- [Given material]:
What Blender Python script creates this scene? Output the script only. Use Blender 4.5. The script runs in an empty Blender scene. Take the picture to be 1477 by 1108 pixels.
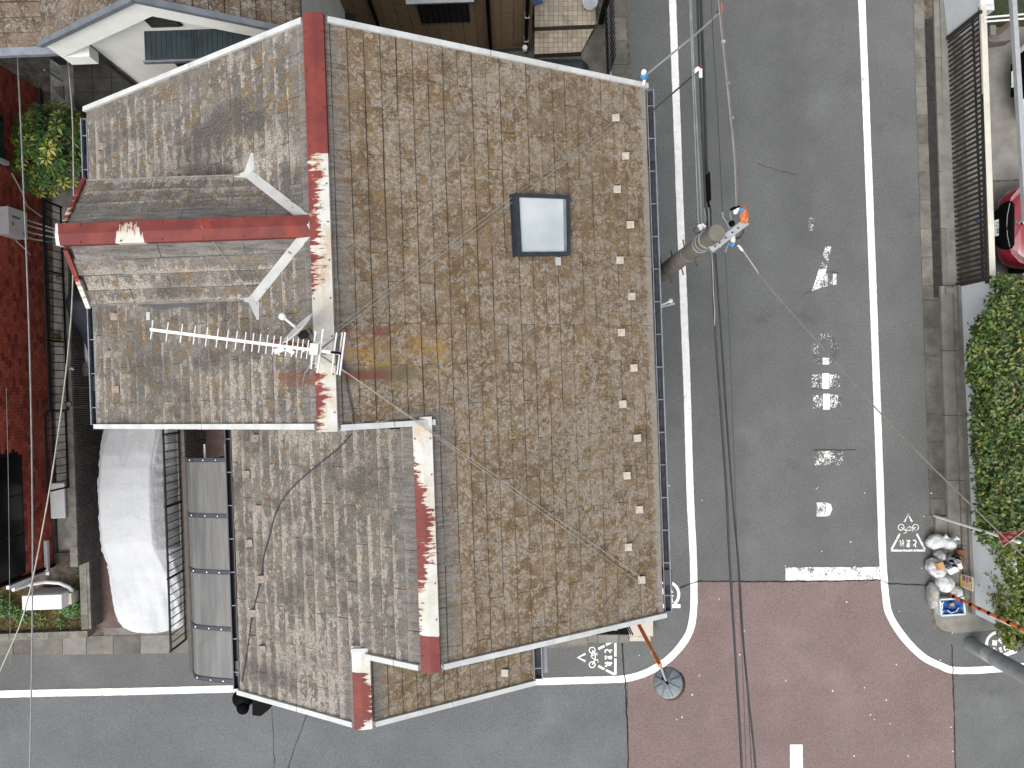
import bpy, bmesh, math, random
from mathutils import Vector, Matrix, noise as mnoise
random.seed(7)
C = bpy.context.scene.collection
S = bpy.context.scene
# ------------------------------------------------------------------ camera, sky, sun, exposure
CAM_H = 15.2          # drone height above the street (m)
F = 1040.0            # focal length in photo pixels (photo 1477 x 1108)
cam = bpy.data.cameras.new('camera'); camo = bpy.data.objects.new('camera', cam); C.objects.link(camo)
cam.sensor_width = 36.0; cam.lens = 36.0 * F / 1477.0; cam.clip_start = 0.1; cam.clip_end = 2000
camo.location = (0, 0, CAM_H); camo.rotation_euler = (0, 0, 0)
S.camera = camo
SUN_EL = 62.0
w = bpy.data.worlds.new("World"); S.world = w; w.use_nodes = True
wn = w.node_tree.nodes; wl = w.node_tree.links; wn.clear()
sky = wn.new('ShaderNodeTexSky'); sky.sky_type = 'NISHITA'; sky.sun_disc = False
sky.sun_elevation = math.radians(SUN_EL); sky.sun_rotation = math.radians(212)
sky.dust_density = 6.0; sky.air_density = 1.0; sky.ozone_density = 1.0
hs = wn.new('ShaderNodeHueSaturation'); hs.inputs['Saturation'].default_value = 0.35   # grey overcast
bgn = wn.new('ShaderNodeBackground'); bgn.inputs['Strength'].default_value = 0.15
wo = wn.new('ShaderNodeOutputWorld')
wl.new(sky.outputs[0], hs.inputs['Color']); wl.new(hs.outputs[0], bgn.inputs[0]); wl.new(bgn.outputs[0], wo.inputs[0])
sl = bpy.data.lights.new('sun', 'SUN'); sl.energy = 0.72; sl.angle = math.radians(60); sl.color = (1, 0.97, 0.93)
so = bpy.data.objects.new('sun', sl); C.objects.link(so); so.location = (-20, -20, 30)
SUN_AZ = math.radians(212)       # compass angle of the sun, clockwise from the top of the picture
so.rotation_euler = Vector((-math.sin(SUN_AZ) * math.cos(math.radians(SUN_EL)), -math.cos(SUN_AZ) * math.cos(math.radians(SUN_EL)), -math.sin(math.radians(SUN_EL)))).to_track_quat('-Z', 'Y').to_euler()
S.view_settings.view_transform = 'Standard'; S.view_settings.look = 'None'
S.view_settings.exposure = 0.60; S.view_settings.gamma = 1.0; S.view_settings.use_curve_mapping = False
S.cycles.use_denoising = True
S.cycles.max_bounces = 6; S.cycles.transparent_max_bounces = 8

# ------------------------------------------------------------------ helpers
V = Vector
def P(px, py, h=0.0):
    "the place, h metres above the street, that the photograph shows at pixel px, py"
    d = CAM_H - h
    return V(((px - 738.5) / F * d, (554.0 - py) / F * d, h))
YAW = math.radians(2.0); CY, SY = math.cos(YAW), math.sin(YAW)
def H(a, b, z=0.0):
    "house frame (streets and houses sit turned two degrees)"
    return V((a * CY - b * SY, a * SY + b * CY, z))
def HV(a, b, z=0.0):
    return H(a, b, z)
def toH(p):
    return (p.x * CY + p.y * SY, -p.x * SY + p.y * CY)

ORG = {}
def org(o): return ORG.get(o, V((0, 0, 0)))

class MB:
    "collects faces in world coordinates, links them as one mesh object"
    def __init__(s): s.v = []; s.f = []; s.uv = None
    def poly(s, pts):
        i = len(s.v); s.v += [V(p) for p in pts]; s.f.append(tuple(range(i, i + len(pts)))); return s
    def hull8(s, p):
        i = len(s.v); s.v += [V(q) for q in p]
        for f in ((3, 2, 1, 0), (4, 5, 6, 7), (0, 1, 5, 4), (1, 2, 6, 5), (2, 3, 7, 6), (3, 0, 4, 7)):
            s.f.append(tuple(i + k for k in f))
        return s
    def box(s, c, size, rz=0.0, M=None):
        c = V(c); x, y, z = [k / 2 for k in size]
        R = Matrix.Rotation(rz, 3, 'Z') if M is None else M
        pts = [(-x, -y, -z), (x, -y, -z), (x, y, -z), (-x, y, -z), (-x, -y, z), (x, -y, z), (x, y, z), (-x, y, z)]
        return s.hull8([c + R @ V(p) for p in pts])
    def hbox(s, a0, a1, b0, b1, z0, z1):
        return s.hull8([H(a0, b0, z0), H(a1, b0, z0), H(a1, b1, z0), H(a0, b1, z0), H(a0, b0, z1), H(a1, b0, z1), H(a1, b1, z1), H(a0, b1, z1)])
    def beam(s, p, q, wd, ht, up=(0, 0, 1)):
        p, q = V(p), V(q); d = (q - p).normalized(); u = V(up)
        sd = d.cross(u)
        if sd.length < 1e-4: sd = d.cross(V((0, 1, 0)))
        sd.normalize(); uu = sd.cross(d).normalized()
        a, b = sd * wd / 2, uu * ht / 2
        return s.hull8([p - a - b, p + a - b, q + a - b, q - a - b, p - a + b, p + a + b, q + a + b, q - a + b])
    def tube(s, pts, r, n=8, cap=True):
        pts = [V(p) for p in pts]; m = len(pts)
        rs = r if isinstance(r, (list, tuple)) else [r] * m
        base = len(s.v); prev = None
        for i, p in enumerate(pts):
            t = (pts[min(i + 1, m - 1)] - pts[max(i - 1, 0)])
            t = t.normalized() if t.length > 1e-9 else V((0, 0, 1))
            if prev is None:
                x = t.cross(V((0, 0, 1)))
                if x.length < 1e-3: x = t.cross(V((0, 1, 0)))
            else:
                x = prev - t * prev.dot(t)
                if x.length < 1e-4: x = t.cross(V((0, 1, 0)))
            x.normalize(); prev = x; y = t.cross(x)
            for k in range(n):
                g = 2 * math.pi * k / n
                s.v.append(p + (x * math.cos(g) + y * math.sin(g)) * rs[i])
        for i in range(m - 1):
            for k in range(n):
                a = base + i * n + k; b = base + i * n + (k + 1) % n
                s.f.append((a, b, b + n, a + n))
        if cap:
            s.f.append(tuple(base + k for k in range(n))[::-1]); s.f.append(tuple(base + (m - 1) * n + k for k in range(n)))
        return s
    def prism(s, pts, z0, z1, bottom=True):
        n = len(pts); i = len(s.v)
        ar = sum(pts[k][0] * pts[(k + 1) % n][1] - pts[(k + 1) % n][0] * pts[k][1] for k in range(n))
        if ar < 0: pts = list(pts)[::-1]
        s.v += [V((p[0], p[1], z0)) for p in pts] + [V((p[0], p[1], z1)) for p in pts]
        for k in range(n):
            s.f.append((i + k, i + (k + 1) % n, i + n + (k + 1) % n, i + n + k))
        s.f.append(tuple(i + n + k for k in range(n)))
        if bottom: s.f.append(tuple(i + k for k in range(n))[::-1])
        return s
    def slab(s, pts, t):
        "extrude a planar polygon downward (z) by t"
        n = len(pts); i = len(s.v)
        pts = [V(p) for p in pts]
        s.v += pts + [p - V((0, 0, t)) for p in pts]
        s.f.append(tuple(i + k for k in range(n))); s.f.append(tuple(i + n + k for k in range(n))[::-1])
        for k in range(n):
            s.f.append((i + k, i + n + k, i + n + (k + 1) % n, i + (k + 1) % n))
        return s
    def ribbon(s, pts, wd, closed=False):
        pts = [V(p) for p in pts]; m = len(pts); L = []
        for i, p in enumerate(pts):
            if closed: t = pts[(i + 1) % m] - pts[i - 1]
            else: t = pts[min(i + 1, m - 1)] - pts[max(i - 1, 0)]
            t.z = 0; t.normalize(); nrm = V((-t.y, t.x, 0))
            ww = wd[i] if isinstance(wd, (list, tuple)) else wd
            L.append((p + nrm * ww / 2, p - nrm * ww / 2))
        rng = range(m) if closed else range(m - 1)
        for i in rng:
            j = (i + 1) % m
            s.poly([L[i][1], L[j][1], L[j][0], L[i][0]])
        return s
    def leaf(s, p, d, n, L, W):
        "folded leaf blade"
        d = d.normalized(); sd = d.cross(n)
        if sd.length < 1e-4: sd = V((1, 0, 0))
        sd.normalize(); n = sd.cross(d)
        i = len(s.v)
        s.v += [p, p + d * L * .5 + sd * W * .5 + n * W * .14, p + d * L, p + d * L * .5 - sd * W * .5 + n * W * .14]
        s.f += [(i, i + 1, i + 2), (i, i + 2, i + 3)]
        return s
    def build(s, name, m, parent=None, smooth=False, origin=None):
        me = bpy.data.meshes.new(name)
        if parent is not None: o0 = org(parent)
        elif origin is not None: o0 = V(origin)
        else:
            n = len(s.v); o0 = V((sum(p.x for p in s.v) / n, sum(p.y for p in s.v) / n, min(p.z for p in s.v)))
        me.from_pydata([tuple(p - o0) for p in s.v], [], s.f); me.validate()
        me.materials.append(m)
        if smooth:
            for p in me.polygons: p.use_smooth = True
        o = bpy.data.objects.new(name, me); C.objects.link(o)
        if parent is not None: o.parent = parent
        else: o.location = o0
        ORG[o] = o0
        return o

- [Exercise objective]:
Identify which lines contain the word "pixels" and copy each one.

- [Result below]:
What Blender Python script creates this scene? Output the script only. Use Blender 4.5. The script runs in an empty Blender scene. Take the picture to be 1477 by 1108 pixels.
F = 1040.0            # focal length in photo pixels (photo 1477 x 1108)